# The task:
Extract every line below, verbatim.

# Information provided:
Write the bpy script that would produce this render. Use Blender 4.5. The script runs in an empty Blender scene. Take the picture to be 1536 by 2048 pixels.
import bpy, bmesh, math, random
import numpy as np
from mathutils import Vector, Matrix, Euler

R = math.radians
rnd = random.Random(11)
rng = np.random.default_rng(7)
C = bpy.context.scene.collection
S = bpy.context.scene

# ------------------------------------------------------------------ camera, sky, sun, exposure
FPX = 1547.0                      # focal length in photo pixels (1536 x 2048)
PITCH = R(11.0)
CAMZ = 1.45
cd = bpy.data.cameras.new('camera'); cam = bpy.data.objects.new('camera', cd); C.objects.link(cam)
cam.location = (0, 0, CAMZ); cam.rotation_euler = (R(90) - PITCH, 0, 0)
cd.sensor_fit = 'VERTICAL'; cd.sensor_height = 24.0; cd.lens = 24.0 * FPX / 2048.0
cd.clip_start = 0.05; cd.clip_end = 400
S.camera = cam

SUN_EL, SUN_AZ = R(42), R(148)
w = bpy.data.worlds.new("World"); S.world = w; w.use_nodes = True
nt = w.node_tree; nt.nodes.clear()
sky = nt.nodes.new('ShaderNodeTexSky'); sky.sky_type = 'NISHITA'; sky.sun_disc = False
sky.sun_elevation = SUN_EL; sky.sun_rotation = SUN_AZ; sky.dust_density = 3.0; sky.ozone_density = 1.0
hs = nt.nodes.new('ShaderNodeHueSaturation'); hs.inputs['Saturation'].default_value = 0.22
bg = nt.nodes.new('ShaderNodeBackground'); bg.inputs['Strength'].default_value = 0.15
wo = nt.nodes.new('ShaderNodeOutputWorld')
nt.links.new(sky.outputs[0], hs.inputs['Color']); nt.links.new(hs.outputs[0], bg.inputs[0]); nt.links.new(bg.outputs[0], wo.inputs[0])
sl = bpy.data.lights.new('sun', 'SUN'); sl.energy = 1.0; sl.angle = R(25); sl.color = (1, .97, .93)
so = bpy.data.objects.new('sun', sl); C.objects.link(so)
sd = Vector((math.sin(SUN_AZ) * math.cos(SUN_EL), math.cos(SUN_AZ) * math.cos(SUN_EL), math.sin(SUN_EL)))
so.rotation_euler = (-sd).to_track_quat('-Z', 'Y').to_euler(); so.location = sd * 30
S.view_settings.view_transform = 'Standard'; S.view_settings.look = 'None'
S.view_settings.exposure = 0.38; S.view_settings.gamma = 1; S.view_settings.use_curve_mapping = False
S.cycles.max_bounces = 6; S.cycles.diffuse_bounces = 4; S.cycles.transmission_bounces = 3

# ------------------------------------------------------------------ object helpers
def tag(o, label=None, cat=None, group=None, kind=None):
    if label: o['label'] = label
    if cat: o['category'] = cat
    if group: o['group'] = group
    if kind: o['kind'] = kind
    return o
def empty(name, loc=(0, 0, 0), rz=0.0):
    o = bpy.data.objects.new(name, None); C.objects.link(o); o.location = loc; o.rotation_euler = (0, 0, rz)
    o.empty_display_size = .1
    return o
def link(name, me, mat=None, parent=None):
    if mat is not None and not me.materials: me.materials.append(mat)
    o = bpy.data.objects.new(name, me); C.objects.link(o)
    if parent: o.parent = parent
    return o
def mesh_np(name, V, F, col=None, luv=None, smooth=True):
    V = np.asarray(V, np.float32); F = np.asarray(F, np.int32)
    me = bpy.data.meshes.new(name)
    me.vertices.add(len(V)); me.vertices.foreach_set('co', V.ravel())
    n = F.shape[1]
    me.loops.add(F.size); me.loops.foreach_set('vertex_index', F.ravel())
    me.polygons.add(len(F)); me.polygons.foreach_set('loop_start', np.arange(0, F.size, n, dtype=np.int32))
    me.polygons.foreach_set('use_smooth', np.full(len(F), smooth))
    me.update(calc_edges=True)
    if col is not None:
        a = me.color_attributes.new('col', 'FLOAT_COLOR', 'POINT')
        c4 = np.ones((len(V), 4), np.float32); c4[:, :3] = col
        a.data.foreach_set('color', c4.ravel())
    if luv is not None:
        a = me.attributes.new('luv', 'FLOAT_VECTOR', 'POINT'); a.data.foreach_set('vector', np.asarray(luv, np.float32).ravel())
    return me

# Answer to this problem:
Write the bpy script that would produce this render. Use Blender 4.5. The script runs in an empty Blender scene. Take the picture to be 1536 by 2048 pixels.
import bpy, bmesh, math, random
import numpy as np
from mathutils import Vector, Matrix, Euler

R = math.radians
rnd = random.Random(11)
rng = np.random.default_rng(7)
C = bpy.context.scene.collection
S = bpy.context.scene

# ------------------------------------------------------------------ camera, sky, sun, exposure
FPX = 1547.0                      # focal length in photo pixels (1536 x 2048)
PITCH = R(11.0)
CAMZ = 1.45
cd = bpy.data.cameras.new('camera'); cam = bpy.data.objects.new('camera', cd); C.objects.link(cam)
cam.location = (0, 0, CAMZ); cam.rotation_euler = (R(90) - PITCH, 0, 0)
cd.sensor_fit = 'VERTICAL'; cd.sensor_height = 24.0; cd.lens = 24.0 * FPX / 2048.0
cd.clip_start = 0.05; cd.clip_end = 400
S.camera = cam

SUN_EL, SUN_AZ = R(42), R(148)
w = bpy.data.worlds.new("World"); S.world = w; w.use_nodes = True
nt = w.node_tree; nt.nodes.clear()
sky = nt.nodes.new('ShaderNodeTexSky'); sky.sky_type = 'NISHITA'; sky.sun_disc = False
sky.sun_elevation = SUN_EL; sky.sun_rotation = SUN_AZ; sky.dust_density = 3.0; sky.ozone_density = 1.0
hs = nt.nodes.new('ShaderNodeHueSaturation'); hs.inputs['Saturation'].default_value = 0.22
bg = nt.nodes.new('ShaderNodeBackground'); bg.inputs['Strength'].default_value = 0.15
wo = nt.nodes.new('ShaderNodeOutputWorld')
nt.links.new(sky.outputs[0], hs.inputs['Color']); nt.links.new(hs.outputs[0], bg.inputs[0]); nt.links.new(bg.outputs[0], wo.inputs[0])
sl = bpy.data.lights.new('sun', 'SUN'); sl.energy = 1.0; sl.angle = R(25); sl.color = (1, .97, .93)
so = bpy.data.objects.new('sun', sl); C.objects.link(so)
sd = Vector((math.sin(SUN_AZ) * math.cos(SUN_EL), math.cos(SUN_AZ) * math.cos(SUN_EL), math.sin(SUN_EL)))
so.rotation_euler = (-sd).to_track_quat('-Z', 'Y').to_euler(); so.location = sd * 30
S.view_settings.view_transform = 'Standard'; S.view_settings.look = 'None'
S.view_settings.exposure = 0.38; S.view_settings.gamma = 1; S.view_settings.use_curve_mapping = False
S.cycles.max_bounces = 6; S.cycles.diffuse_bounces = 4; S.cycles.transmission_bounces = 3

# ------------------------------------------------------------------ object helpers
def tag(o, label=None, cat=None, group=None, kind=None):
    if label: o['label'] = label
    if cat: o['category'] = cat
    if group: o['group'] = group
    if kind: o['kind'] = kind
    return o
def empty(name, loc=(0, 0, 0), rz=0.0):
    o = bpy.data.objects.new(name, None); C.objects.link(o); o.location = loc; o.rotation_euler = (0, 0, rz)
    o.empty_display_size = .1
    return o
def link(name, me, mat=None, parent=None):
    if mat is not None and not me.materials: me.materials.append(mat)
    o = bpy.data.objects.new(name, me); C.objects.link(o)
    if parent: o.parent = parent
    return o
def mesh_np(name, V, F, col=None, luv=None, smooth=True):
    V = np.asarray(V, np.float32); F = np.asarray(F, np.int32)
    me = bpy.data.meshes.new(name)
    me.vertices.add(len(V)); me.vertices.foreach_set('co', V.ravel())
    n = F.shape[1]
    me.loops.add(F.size); me.loops.foreach_set('vertex_index', F.ravel())
    me.polygons.add(len(F)); me.polygons.foreach_set('loop_start', np.arange(0, F.size, n, dtype=np.int32))
    me.polygons.foreach_set('use_smooth', np.full(len(F), smooth))
    me.update(calc_edges=True)
    if col is not None:
        a = me.color_attributes.new('col', 'FLOAT_COLOR', 'POINT')
        c4 = np.ones((len(V), 4), np.float32); c4[:, :3] = col
        a.data.foreach_set('color', c4.ravel())
    if luv is not None:
        a = me.attributes.new('luv', 'FLOAT_VECTOR', 'POINT'); a.data.foreach_set('vector', np.asarray(luv, np.float32).ravel())
    return me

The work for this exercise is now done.